■ Entries
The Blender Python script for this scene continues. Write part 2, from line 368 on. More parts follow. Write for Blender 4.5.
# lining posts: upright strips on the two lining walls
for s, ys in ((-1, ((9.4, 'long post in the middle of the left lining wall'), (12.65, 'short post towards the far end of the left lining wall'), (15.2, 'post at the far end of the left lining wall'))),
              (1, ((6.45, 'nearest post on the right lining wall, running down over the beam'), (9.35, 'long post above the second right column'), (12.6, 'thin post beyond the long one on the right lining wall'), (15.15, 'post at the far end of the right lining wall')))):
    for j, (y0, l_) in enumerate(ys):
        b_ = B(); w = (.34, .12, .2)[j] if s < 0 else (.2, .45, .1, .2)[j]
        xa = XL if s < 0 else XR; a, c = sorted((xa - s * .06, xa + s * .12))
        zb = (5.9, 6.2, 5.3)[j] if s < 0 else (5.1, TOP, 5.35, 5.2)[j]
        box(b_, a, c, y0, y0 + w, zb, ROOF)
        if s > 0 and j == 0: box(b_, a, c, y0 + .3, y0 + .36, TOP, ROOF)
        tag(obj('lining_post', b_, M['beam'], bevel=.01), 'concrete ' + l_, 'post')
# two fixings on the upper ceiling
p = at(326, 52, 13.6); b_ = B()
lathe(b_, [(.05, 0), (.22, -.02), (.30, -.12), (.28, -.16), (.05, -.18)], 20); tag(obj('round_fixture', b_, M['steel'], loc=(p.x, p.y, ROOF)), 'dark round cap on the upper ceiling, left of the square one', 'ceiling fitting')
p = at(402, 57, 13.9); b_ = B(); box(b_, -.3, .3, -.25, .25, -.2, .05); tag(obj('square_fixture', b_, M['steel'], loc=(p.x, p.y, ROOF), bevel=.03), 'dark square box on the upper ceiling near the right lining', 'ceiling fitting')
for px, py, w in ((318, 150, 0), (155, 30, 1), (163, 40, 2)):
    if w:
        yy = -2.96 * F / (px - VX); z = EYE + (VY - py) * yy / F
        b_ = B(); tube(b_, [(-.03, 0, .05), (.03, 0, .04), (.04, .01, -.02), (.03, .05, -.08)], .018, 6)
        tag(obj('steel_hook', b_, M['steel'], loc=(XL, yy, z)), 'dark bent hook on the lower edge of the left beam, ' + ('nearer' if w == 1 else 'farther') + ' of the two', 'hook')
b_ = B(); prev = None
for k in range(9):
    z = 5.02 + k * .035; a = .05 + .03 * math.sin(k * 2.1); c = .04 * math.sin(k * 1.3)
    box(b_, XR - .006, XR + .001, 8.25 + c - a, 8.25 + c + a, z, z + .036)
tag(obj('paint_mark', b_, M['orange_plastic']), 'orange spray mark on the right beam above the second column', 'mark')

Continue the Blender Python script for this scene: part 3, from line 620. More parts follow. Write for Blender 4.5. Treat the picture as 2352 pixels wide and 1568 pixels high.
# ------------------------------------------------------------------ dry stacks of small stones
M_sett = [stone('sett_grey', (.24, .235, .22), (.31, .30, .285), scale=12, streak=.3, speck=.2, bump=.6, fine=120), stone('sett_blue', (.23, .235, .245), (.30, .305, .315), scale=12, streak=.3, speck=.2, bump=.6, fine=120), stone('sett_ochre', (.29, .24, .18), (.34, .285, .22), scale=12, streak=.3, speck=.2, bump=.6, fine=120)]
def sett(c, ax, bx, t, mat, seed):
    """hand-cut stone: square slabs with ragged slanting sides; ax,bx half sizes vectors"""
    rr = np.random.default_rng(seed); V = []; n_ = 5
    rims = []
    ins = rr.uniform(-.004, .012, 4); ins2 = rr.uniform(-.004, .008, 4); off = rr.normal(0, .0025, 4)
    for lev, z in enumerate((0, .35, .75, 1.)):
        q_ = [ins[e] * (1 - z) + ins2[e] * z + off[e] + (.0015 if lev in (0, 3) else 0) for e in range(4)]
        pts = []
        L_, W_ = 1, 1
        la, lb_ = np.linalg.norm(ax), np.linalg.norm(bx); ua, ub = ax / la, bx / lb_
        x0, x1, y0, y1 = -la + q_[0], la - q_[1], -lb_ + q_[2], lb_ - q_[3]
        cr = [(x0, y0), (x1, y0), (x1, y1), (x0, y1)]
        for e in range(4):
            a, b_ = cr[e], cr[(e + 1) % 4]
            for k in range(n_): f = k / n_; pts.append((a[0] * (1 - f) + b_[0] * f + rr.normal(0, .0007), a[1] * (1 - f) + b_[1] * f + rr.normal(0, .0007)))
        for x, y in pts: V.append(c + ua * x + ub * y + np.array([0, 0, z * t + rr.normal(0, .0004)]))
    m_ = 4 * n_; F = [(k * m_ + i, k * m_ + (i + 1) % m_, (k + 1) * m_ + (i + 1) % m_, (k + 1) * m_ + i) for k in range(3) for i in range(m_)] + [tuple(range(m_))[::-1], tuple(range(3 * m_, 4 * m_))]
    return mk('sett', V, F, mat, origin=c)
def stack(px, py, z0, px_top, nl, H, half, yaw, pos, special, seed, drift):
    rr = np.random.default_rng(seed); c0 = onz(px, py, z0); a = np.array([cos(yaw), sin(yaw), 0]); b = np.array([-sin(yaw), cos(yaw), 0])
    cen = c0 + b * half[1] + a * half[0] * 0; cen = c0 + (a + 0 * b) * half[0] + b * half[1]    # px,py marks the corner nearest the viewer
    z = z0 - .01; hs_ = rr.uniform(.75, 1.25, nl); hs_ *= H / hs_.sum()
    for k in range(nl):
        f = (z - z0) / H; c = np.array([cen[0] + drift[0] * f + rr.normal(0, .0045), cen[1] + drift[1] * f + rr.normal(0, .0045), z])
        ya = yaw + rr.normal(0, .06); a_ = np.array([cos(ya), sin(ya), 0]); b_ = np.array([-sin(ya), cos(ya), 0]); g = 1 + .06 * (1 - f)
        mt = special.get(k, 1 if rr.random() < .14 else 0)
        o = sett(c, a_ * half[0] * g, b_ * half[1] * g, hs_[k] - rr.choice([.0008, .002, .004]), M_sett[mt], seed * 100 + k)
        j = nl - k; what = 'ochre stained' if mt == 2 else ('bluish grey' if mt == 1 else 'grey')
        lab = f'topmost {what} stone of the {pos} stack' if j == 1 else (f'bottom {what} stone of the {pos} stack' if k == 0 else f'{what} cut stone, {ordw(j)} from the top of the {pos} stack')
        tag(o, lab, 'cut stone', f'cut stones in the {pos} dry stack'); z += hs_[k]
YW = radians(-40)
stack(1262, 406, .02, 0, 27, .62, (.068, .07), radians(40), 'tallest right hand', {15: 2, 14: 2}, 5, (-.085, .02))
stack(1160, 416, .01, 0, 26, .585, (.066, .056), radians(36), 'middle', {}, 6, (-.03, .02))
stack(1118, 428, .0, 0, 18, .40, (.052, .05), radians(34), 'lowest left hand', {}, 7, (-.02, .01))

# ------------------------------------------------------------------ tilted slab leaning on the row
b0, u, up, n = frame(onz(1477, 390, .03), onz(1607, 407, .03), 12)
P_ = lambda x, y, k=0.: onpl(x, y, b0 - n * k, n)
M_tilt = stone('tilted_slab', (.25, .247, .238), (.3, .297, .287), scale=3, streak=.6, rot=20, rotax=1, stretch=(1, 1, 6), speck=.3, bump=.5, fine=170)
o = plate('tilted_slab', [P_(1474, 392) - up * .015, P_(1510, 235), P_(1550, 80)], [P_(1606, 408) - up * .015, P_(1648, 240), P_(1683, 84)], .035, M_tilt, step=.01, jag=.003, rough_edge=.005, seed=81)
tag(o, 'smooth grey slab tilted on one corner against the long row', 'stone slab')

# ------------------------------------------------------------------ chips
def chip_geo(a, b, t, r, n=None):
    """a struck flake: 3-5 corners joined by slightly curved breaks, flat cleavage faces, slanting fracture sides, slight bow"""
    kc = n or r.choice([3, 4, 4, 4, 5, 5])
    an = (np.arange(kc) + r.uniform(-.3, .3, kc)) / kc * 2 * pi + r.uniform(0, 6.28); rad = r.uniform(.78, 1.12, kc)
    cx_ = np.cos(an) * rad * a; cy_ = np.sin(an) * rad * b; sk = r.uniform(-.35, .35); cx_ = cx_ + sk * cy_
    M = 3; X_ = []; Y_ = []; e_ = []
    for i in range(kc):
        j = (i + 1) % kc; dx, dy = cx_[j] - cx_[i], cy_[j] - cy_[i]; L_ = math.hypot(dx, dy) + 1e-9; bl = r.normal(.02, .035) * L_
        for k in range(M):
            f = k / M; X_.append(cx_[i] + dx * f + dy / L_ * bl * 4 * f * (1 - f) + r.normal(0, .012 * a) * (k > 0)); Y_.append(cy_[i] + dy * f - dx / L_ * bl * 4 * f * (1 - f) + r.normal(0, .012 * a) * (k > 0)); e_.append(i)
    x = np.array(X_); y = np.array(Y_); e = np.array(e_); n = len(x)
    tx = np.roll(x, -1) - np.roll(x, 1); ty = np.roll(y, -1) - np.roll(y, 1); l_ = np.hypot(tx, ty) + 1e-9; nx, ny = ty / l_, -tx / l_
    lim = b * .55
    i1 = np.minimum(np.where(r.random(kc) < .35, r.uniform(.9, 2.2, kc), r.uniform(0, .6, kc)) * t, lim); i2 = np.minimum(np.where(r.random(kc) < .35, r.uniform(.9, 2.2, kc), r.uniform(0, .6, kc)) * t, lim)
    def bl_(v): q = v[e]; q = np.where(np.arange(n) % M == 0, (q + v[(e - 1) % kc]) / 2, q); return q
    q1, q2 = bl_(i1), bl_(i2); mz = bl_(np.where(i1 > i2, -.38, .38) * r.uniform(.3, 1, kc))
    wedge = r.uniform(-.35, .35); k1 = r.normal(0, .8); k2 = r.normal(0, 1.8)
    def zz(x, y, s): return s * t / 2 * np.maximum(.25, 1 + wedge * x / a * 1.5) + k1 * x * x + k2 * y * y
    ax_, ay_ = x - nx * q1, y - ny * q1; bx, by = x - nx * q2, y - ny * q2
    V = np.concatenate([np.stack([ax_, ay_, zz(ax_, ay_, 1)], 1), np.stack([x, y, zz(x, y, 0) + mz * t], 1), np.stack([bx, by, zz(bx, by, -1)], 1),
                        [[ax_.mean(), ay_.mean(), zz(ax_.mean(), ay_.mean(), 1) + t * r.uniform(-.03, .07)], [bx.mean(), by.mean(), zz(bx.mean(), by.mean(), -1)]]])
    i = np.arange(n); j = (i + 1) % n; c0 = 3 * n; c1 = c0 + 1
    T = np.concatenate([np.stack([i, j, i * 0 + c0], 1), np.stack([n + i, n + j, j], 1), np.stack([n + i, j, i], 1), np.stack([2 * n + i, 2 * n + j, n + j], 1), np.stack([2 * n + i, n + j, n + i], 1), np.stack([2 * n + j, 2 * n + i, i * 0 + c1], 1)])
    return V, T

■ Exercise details
From the data above, copy each line that holds "script".

■ Written solution
The Blender Python script for this scene continues. Write part 2, from line 368 on. More parts follow. Write for Blender 4.5.
Continue the Blender Python script for this scene: part 3, from line 620. More parts follow. Write for Blender 4.5. Treat the picture as 2352 pixels wide and 1568 pixels high.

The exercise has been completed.